Tuesday, 27 December 2011

Smithfield Market trains


There has been a market at Smithfield for over 800 years, but the current building was opened in 1868. Among the reasons for rebuilding was the provision of railway facilities: with most of the meat now arriving by train rather than on the hoof, being able to unload it on-site was a huge advantage. 

The Morning Post of 3 November 1868 described the amenities:
The building for the market covers an area of 620 feet by 240 feet, and beneath the floor of this large building there is a world of railways, and sidings, and cranes, and lifts, designed to facilitate the supply of the market with its thousands of tons of meat and poultry. The Metropolitan Railway will provide access to this market for the meat-laden trains of the Great Western, Midland, Great Northern, South-Western, and Chatham and Dover Lines; and by this system of underground communication will relieve to a great extent the street traffic. ... Of the area below the market one half - the northern - belongs to the Metropolitan Railway Company, and the southern half to the Great Western, which has the right of passing over the rails of the Metropolitan. 
What was coming into the market and from where?
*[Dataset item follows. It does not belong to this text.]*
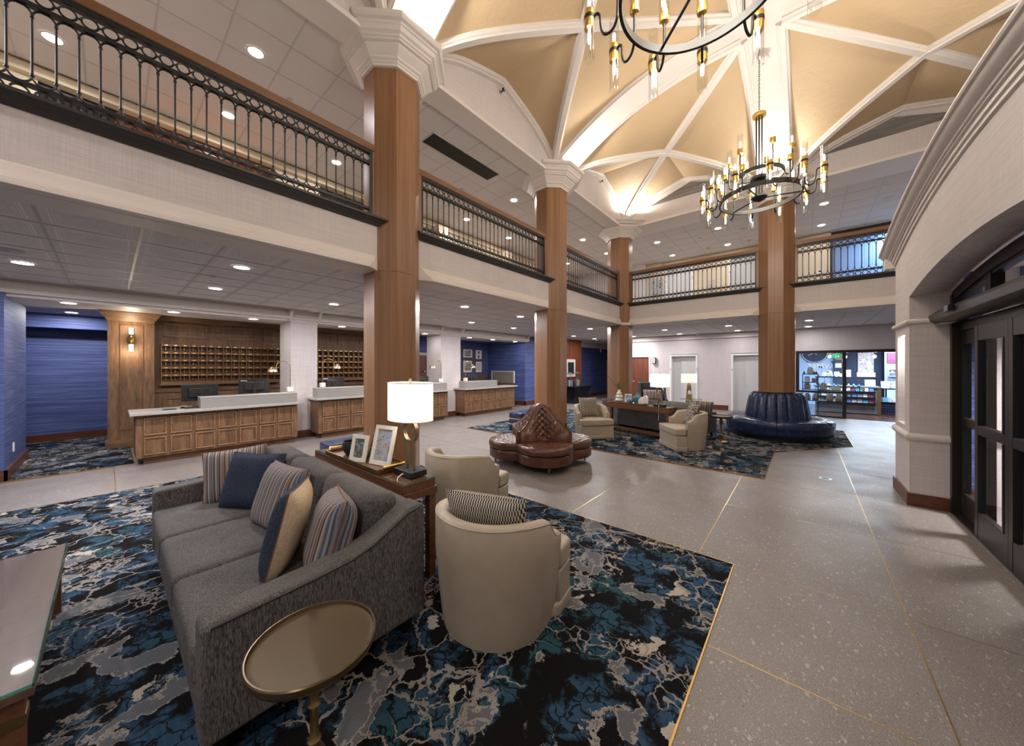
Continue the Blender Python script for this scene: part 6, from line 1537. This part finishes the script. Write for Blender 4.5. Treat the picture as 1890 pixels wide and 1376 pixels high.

The Morning Post offered details: 
The Great Northern's deliveries consist of large consignments of prime beef, which start from Aberdeen, now, in fact, one of the London abattoirs. The northern counties of Scotland add to the contributions of beef as the train proceeds southwards. In the Lothians and Lowland counties of Scotland, mutton is added by tons; and onwards in England, through the northern, midland, and home counties, the load keeps constantly increasing with beef, mutton, pork, and veal. The loads of the Great Western, smaller in aggregate quantity, are higher in relative value, including, as they do, a large proportion of the finest quality of hams and bacon from Ireland and Wiltshire. The Midland brings in a large quantity of meat and poultry from Scotland, the North of Ireland, and the midland counties. The London, Chatham, and Dover brings about 20 tons of game and poultry per week. The quantity of meat brought into London last year by railways is close upon 100,000  tons, and nearly the whole of this will, on the opening of the New Meat Market, be delivered from the railways below the level of the new building. 
The railway facilities are no more. The Snow Hill tunnel which carried the railway line was closed in 1916 while the sidings beneath Smithfield lasted into the 1960s. Today, the tunnel is part of Thameslink and the space under the market has been converted into a car park. 


3 comments:

Hels said...

Is there nothing left of the railway facilities, once they were no longer needed? Surely Smithfield Market, with its sound architecture and designed facilities, could have been better used than as a car park :(

Anonymous said...

It was used in the Bond film Skyfall a year or two back. Great scenes!

Anonymous said...

It was Snow Hill Station, not the tunnel, which closed in 1916.The tunnel closed in 1971 and reopened in 1990 as the key part of the Thameslink route.